Middle-market private equity firms generally look to buy companies that have $20 million to $200 million in revenue and then try to grow them over three to seven years to the point where they are valued at $200 million to $400 million. Unfortunately, that is still not large enough for a company to make a splash in the public markets today.

“You need a market cap of $500 million to get any attention from Wall Street, plus there is the cost of being public,” notes private equity investor Patrick Haden. “We used to take companies public that were much smaller than that.” With Sarbanes-Oxley raising the bar and investors favoring established blue chips, many private equity firms have had to find new exit strategies.
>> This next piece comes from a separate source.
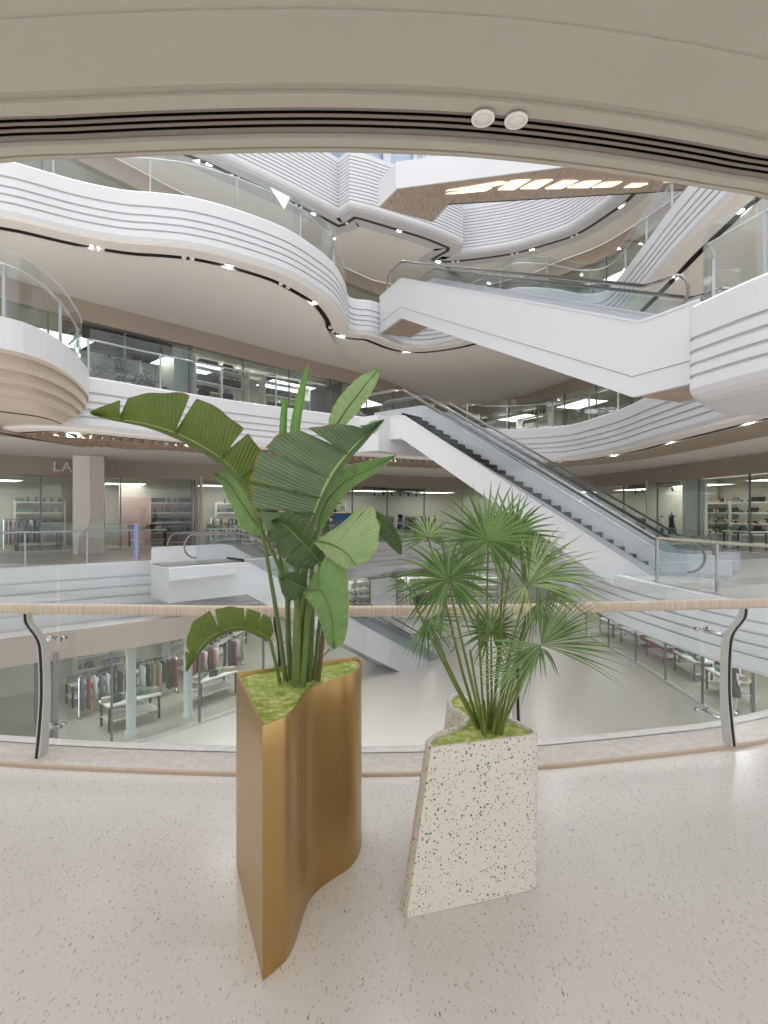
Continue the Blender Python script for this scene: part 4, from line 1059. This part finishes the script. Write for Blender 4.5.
# hanging triangular pennants
for pts, lb in ((((270,187),(290,197),(284,209)), 'white triangular pennant below the striped top gallery'), (((192,160),(200,159),(199,164)), 'small white triangular pennant at the ceiling edge')):
    bm = bmesh.new(); a1 = [bm.verts.new(PD(x_, y_, 12)) for x_, y_ in pts]; a2 = [bm.verts.new(PD(x_, y_, 12)+V((0,.04,0))) for x_, y_ in pts]
    bm.faces.new(a1); bm.faces.new(a2)
    for j in range(3): bm.faces.new((a1[j], a1[(j+1) % 3], a2[(j+1) % 3], a2[j]))
    tag(link('pennant', recalc(bm), M['sign']), lb, 'pennant')
# lavender end post of the left railing + hoop stands
p = PZ(136.5, 560.5, .02); bm = bmesh.new(); box(bm, (0,0,.65), (.13,.1,1.3)); bmesh.ops.bevel(bm, geom=bm.edges[:], offset=.02, segments=2)
o = link('end_post', bm, M['lav']); o.location = p; tag(o, 'lavender end post at the right end of the left glass railing', 'post')

# ------------------------------------------------------------------ planters
def fill_between(outer_t, outer_b, zt, zb, th, zin, m, name, parent, top_inner):
    n = len(outer_t); bm = bmesh.new()
    inner = top_inner
    K = 8
    rows = [[V((b.x+(a.x-b.x)*k/K, b.y+(a.y-b.y)*k/K, zb+(zt-.006-zb)*k/K)) for a, b in zip(outer_t, outer_b)] for k in range(K+1)]
    cen = sum((V((a.x,a.y,0)) for a in outer_t), V())/n
    rows.append([V((a.x, a.y, zt)).lerp(V((i_.x, i_.y, zt)), .22) for a, i_ in zip(outer_t, inner)])
    rows.append([V((i_.x, i_.y, zt)).lerp(V((a.x, a.y, zt)), .22) for a, i_ in zip(outer_t, inner)])
    rows.append([V((i_.x, i_.y, zt-.006)) for i_ in inner]); rows.append([V((i_.x, i_.y, zin)) for i_ in inner])
    vr = loft(bm, rows, closed=True, smooth=True)
    bm.faces.new(vr[0]); o = link(name, recalc(bm), M[m], parent)
    md = o.modifiers.new('es', 'EDGE_SPLIT'); md.split_angle = math.radians(38); return o
def closed_offset(pts, d):
    n = len(pts); out = []
    for i in range(n):
        a, b, c = pts[i-1], pts[i], pts[(i+1) % n]; d1 = (b-a).normalized(); d2 = (c-b).normalized()
        n1 = V((-d1.y, d1.x, 0)); n2 = V((-d2.y, d2.x, 0)); m_ = (n1+n2).normalized(); m_ = m_/max(.35, m_.dot(n1)); out.append(V((b.x, b.y, 0))+m_*d)
    return out
def area2(pts): return sum(a.x*b.y-b.x*a.y for a, b in zip(pts, pts[1:]+pts[:1]))
def moss_bed(name, poly, z, label, parent=None):
    """grid clipped to the outline, gently mounded"""
    xs = [p.x for p in poly]; ys = [p.y for p in poly]; st = .0115; bm = bmesh.new(); vm = {}
    def inside(x, y):
        r = False; n = len(poly); j = n-1
        for i in range(n):
            if (poly[i].y > y) != (poly[j].y > y) and x < (poly[j].x-poly[i].x)*(y-poly[i].y)/(poly[j].y-poly[i].y)+poly[i].x: r = not r
            j = i
        return r
    nx = int((max(xs)-min(xs))/st)+2; ny = int((max(ys)-min(ys))/st)+2
    ins = {(i, j): inside(min(xs)+i*st, min(ys)+j*st) for i in range(nx) for j in range(ny)}
    def vert(i, j):
        if (i, j) not in vm:
            x_, y_ = min(xs)+i*st, min(ys)+j*st
            if not ins.get((i, j)):   # snap to outline
                best = min((closest(V((x_, y_, 0)), a, b) for a, b in zip(poly, poly[1:]+poly[:1])), key=lambda q: (q-V((x_, y_, 0))).length); x_, y_ = best.x, best.y; h = 0
            else: h = .008*noise.noise(V((x_*14, y_*14, 0))) + .007*noise.noise(V((x_*45, y_*45, 3)))
            vm[(i, j)] = bm.verts.new((x_, y_, z+h))
        return vm[(i, j)]
    for i in range(nx-1):
        for j in range(ny-1):
            if sum(ins.get(q, False) for q in ((i,j),(i+1,j),(i+1,j+1),(i,j+1))) >= 1:
                f = bm.faces.new((vert(i,j), vert(i+1,j), vert(i+1,j+1), vert(i,j+1))); f.smooth = True
    bmesh.ops.remove_doubles(bm, verts=bm.verts[:], dist=.0005)
    o = link(name, bm, M['moss']); tag(o, label, 'moss', kind='stuff'); return o
def closest(p, a, b):
    d = b-a; t = max(0, min(1, (p-a).dot(d)/max(1e-9, d.dot(d)))); return a+d*t

zg = .925
gp = pxs([(262,723.5),(262.6,723.6)], zg)
curveAC = cr(pxs([(262.5,726),(276,721),(287,716),(296,707.5),(302,698),(308,690.5),(317,685),(331,680),(345,676),(355,671.5),(360.5,666),(361.5,661),(358.5,657.5),(352,656.8)], zg), 5)
sideCB = [curveAC[-1].lerp(pxs([(237.5,672.2)], zg)[0], k/10) for k in range(1, 11)]
cornerB = pxs([(236.3,673)], zg); A0 = curveAC[0]
sideBA = [cornerB[0].lerp(A0, k/12) for k in range(0, 12)]
gpoly = curveAC + sideCB + sideBA
if area2(gpoly) < 0: gpoly = gpoly[::-1]
gin = closed_offset(gpoly, .010)
GP = empty('gold_planter', sum(gpoly, V())/len(gpoly), 'tall brushed gold planter with a pointed front edge and wavy side', 'planter')
off = GP.location.copy(); gl_ = [p-off for p in gpoly]; gi_ = [p-off for p in gin]
fill_between(gl_, gl_, zg, 0.002, .01, zg-.12, 'gold', 'shell', GP, gi_)
moss_bed('moss_bed', closed_offset(gpoly, .011), zg-.018, 'yellow-green moss filling the gold planter')

zt = .70
topc = cr(pxs([(447.5,702),(450,707),(458.5,711.5),(464,717),(461.5,722),(450,727),(436,732),(427.5,737.5),(425.5,743),(431,748.5)], zt), 5)
fr_ = [topc[-1].lerp(pxs([(531,735.5)], zt)[0], k/12) for k in range(1, 13)]
rc = cr(pxs([(531,735.5),(536,733.6),(537.5,731),(534,728)], zt), 3)[1:]
K0 = pxs([(463,693.5)], zt)[0]
rb = [rc[-1].lerp(K0, k/12) for k in range(1, 13)]
kc = cr(pxs([(463,693.5),(456,692.6),(450,695),(447.3,699)], zt), 3)[1:]
tp = topc + fr_ + rc + rb + kc
def widen(p):
    k = max(0, (.695-p.x)/.49); return V((p.x-.102*k, p.y + (.06*(p.y-2.35)/.5 if p.y > 2.35 else -.025*k), 0))
bp_ = [widen(p) for p in tp]
if area2(tp) < 0: tp = tp[::-1]; bp_ = bp_[::-1]
TP = empty('terrazzo_planter', sum(tp, V())/len(tp), 'cream terrazzo planter with green and grey chips, wider at its base', 'planter')
off = TP.location.copy()
fill_between([p-off for p in tp], [p-off for p in bp_], zt, .002, .02, zt-.1, 'pot', 'shell', TP, [p-off for p in closed_offset(tp, .024)])
moss_bed('moss_bed', closed_offset(tp, .025), zt-.018, 'yellow-green moss filling the terrazzo planter')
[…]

One popular approach is to up-sell the company to a bigger private equity firm. “Maybe a Goldman Sachs will buy a $300 million company that it didn’t want to buy when it was a $75 million company,” Haden says.

Being handed from one private investor to another can have advantages for entrepreneurs and family business owners. The alternatives—going public or being acquired in a windfall strategic transaction—may seem glamorous, but either route usually leads to a dramatic change in the company’s culture and ways of doing business, something many owners dread. Owners who have remained in charge in partnership with a private equity investor often wind up stepping aside to make room for a CEO with experience at a public company, or, with strategic acquisitions, they let the acquiring company’s managers take over.

All but one of the business owners interviewed for this article doubted their company would go public. “I don’t think the IPO is a strategy that we’ll pursue. There are probably other events that would make more sense—possibly another private equity firm or a strategic buyer,” says Michael Halberda of Healthcare Management Solutions.

The possibility of being able to keep the company private and independent for a few more years clearly makes the idea of bringing in an outside investor more palatable to business owners. But the public markets are still the main route of capitalism, says Andy Mack, the CEO of Teavana, a chain of upscale tea stores based in Atlanta, who sees the possibility of an IPO in his company’s leaves.

Those who hope to live under the aegis of private investors for a long stretch may be disappointed. Tough accounting regulations can be reformed. Investors can grow tired of big, lumbering blue chips and rediscover small stocks. If market conditions change abruptly, those business owners who accept private equity could face their day of reckoning sooner than expected.